Modeling, Simulation, and Full-Scale Validation of an On-Board Hybrid AC/DC Power System

Modern propulsion systems rely on the capabilities of power electronics, linking fuel-driven prime movers to energy storage systems (ESSs) in hybrid topologies. Early-stage simulation models are essential to predict and mitigate potentially unstable modes and ensure system reliability from design-to-operational phases. This article presents an experimentally validated modeling approach for hybrid electric propulsion systems. The system models are derived using nonlinear ordinary differential equations and are thus suitable for simulation environments. First, the modeling methodology is implemented to establish the limitations followed by the derivation of the power system components and their controllers.

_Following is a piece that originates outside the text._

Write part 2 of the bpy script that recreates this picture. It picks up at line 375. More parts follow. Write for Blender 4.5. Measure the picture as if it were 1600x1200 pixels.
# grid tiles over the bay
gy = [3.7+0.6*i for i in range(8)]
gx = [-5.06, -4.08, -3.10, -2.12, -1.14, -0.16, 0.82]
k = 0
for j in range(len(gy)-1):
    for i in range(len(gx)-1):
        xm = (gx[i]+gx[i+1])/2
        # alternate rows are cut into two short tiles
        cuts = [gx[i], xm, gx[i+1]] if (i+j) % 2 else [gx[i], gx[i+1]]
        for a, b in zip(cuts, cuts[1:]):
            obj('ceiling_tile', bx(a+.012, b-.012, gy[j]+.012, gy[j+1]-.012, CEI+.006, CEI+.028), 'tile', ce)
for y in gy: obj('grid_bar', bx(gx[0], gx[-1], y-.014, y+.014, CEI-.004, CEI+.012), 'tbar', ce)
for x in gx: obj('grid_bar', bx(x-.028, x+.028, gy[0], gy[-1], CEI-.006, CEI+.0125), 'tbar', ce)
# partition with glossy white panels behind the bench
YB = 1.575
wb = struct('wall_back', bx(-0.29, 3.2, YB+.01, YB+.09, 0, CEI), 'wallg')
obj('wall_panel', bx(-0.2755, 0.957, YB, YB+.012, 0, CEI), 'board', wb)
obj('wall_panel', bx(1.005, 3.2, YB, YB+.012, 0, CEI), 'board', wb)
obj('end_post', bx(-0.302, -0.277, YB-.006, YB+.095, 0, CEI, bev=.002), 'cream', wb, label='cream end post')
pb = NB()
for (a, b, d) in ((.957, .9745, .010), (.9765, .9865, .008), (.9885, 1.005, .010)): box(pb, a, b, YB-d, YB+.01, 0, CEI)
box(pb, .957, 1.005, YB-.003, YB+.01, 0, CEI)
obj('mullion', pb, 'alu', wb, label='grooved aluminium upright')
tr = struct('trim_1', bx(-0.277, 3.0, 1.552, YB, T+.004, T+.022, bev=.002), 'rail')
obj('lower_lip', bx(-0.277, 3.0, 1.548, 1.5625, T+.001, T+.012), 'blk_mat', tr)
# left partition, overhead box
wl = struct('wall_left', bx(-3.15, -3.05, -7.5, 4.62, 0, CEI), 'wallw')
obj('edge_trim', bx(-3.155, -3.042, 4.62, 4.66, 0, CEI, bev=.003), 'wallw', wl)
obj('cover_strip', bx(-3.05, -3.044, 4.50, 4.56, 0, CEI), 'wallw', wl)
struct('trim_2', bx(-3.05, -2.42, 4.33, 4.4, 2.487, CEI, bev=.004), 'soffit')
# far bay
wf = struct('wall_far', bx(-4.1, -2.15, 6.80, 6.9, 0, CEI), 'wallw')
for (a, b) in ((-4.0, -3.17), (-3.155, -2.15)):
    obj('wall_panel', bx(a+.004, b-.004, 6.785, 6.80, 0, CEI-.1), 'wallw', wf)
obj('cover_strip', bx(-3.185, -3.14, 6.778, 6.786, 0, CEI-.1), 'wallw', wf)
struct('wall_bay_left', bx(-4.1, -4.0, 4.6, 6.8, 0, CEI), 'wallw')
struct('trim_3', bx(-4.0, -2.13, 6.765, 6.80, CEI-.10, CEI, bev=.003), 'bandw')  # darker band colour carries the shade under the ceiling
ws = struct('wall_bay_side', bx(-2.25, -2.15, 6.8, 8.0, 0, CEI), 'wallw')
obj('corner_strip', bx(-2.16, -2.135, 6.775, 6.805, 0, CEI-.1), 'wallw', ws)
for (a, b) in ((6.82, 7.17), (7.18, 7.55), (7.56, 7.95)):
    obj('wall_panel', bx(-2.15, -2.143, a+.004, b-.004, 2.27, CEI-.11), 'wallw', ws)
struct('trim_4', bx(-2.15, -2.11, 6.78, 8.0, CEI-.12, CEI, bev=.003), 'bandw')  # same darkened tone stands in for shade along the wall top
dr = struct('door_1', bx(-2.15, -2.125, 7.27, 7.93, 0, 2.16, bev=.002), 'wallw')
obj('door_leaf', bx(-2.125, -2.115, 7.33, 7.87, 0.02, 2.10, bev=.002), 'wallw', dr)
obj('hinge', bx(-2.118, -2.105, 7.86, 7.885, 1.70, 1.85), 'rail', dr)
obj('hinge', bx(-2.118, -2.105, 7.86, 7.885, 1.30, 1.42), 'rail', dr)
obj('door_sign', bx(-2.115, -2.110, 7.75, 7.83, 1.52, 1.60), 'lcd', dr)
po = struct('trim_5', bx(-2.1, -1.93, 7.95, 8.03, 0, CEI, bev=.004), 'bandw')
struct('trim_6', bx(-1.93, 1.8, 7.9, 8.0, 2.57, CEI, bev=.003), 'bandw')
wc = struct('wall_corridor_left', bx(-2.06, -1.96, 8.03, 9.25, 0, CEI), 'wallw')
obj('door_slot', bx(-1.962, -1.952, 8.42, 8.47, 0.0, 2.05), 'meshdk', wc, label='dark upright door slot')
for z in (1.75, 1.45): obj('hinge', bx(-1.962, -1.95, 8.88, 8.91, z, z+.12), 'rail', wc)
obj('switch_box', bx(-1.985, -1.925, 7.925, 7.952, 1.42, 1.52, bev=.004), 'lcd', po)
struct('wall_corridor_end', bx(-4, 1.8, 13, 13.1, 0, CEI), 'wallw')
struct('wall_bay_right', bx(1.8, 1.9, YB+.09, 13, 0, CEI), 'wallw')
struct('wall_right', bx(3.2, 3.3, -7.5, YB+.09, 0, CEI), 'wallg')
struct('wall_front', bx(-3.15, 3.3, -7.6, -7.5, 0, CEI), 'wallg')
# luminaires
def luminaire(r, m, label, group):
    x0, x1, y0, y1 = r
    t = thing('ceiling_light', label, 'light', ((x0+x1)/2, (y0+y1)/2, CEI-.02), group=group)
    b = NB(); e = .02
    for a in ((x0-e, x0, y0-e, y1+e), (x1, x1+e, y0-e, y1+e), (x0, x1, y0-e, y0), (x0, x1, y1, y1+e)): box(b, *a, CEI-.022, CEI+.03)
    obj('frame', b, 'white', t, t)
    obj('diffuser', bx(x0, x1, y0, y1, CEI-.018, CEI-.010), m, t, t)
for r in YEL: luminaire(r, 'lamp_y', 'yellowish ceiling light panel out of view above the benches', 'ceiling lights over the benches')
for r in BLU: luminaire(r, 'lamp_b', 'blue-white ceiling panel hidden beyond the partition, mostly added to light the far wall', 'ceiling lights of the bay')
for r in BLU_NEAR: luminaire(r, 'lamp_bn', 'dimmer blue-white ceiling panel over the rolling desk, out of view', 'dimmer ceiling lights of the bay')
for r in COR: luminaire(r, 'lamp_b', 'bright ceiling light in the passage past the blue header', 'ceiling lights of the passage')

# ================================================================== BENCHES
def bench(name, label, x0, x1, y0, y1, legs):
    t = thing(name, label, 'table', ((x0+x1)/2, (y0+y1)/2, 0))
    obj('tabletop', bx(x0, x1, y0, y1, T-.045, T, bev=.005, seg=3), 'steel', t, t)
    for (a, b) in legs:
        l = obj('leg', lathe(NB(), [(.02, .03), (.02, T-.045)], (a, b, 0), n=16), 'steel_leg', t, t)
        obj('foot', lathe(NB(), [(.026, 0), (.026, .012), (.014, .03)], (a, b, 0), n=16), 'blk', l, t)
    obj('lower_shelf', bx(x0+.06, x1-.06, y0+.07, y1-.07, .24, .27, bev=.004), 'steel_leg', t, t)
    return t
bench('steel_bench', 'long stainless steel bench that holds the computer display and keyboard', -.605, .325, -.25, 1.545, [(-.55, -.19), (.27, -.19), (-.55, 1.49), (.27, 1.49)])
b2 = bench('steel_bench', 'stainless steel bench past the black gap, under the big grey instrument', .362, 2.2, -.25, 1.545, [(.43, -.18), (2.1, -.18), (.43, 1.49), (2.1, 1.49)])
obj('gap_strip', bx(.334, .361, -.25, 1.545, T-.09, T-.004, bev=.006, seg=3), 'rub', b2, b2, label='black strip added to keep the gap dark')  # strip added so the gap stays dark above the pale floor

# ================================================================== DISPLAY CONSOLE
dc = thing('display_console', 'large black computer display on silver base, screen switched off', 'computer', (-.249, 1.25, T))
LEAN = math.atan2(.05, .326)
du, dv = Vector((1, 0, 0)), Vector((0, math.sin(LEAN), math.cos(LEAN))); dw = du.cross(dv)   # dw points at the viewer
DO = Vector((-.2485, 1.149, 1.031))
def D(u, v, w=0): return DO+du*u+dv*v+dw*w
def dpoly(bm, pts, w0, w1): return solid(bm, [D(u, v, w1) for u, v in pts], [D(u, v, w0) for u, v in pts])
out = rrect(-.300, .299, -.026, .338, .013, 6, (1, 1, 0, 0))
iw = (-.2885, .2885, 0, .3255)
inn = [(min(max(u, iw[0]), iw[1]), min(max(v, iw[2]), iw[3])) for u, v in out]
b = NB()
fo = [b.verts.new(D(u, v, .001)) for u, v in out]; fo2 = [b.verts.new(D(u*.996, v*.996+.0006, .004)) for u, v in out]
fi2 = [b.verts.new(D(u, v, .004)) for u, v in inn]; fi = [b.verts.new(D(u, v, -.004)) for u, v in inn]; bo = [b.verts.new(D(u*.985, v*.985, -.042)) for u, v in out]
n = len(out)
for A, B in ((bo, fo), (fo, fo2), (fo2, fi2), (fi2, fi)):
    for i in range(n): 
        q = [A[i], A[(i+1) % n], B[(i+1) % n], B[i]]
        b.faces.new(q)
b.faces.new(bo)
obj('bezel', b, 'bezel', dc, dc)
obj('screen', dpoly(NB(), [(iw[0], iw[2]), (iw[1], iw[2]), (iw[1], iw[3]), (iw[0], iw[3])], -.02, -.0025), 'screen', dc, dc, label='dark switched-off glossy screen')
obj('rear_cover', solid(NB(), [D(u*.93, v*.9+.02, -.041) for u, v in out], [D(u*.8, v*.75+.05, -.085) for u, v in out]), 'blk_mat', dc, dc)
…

The engine-generator control parameters are then estimated through rigorous trial and error simulations. Finally, an aggregated state space model is constructed. The system model is validated through simulations along with full-scale experimental tests. A use case is identified such as an offshore supply vessel, and the tests are performed on-board. Three different test scenarios are defined considering changes in the control and operational parameters, such as the generator loading, active front-end (AFE) rectifiers' current and dc voltage controllers, and their proportional gains, respectively. The results demonstrate consistency between the simulations and experimental tests and prove the effectiveness of the proposed method in describing dynamical phenomena and capturing potential instabilities.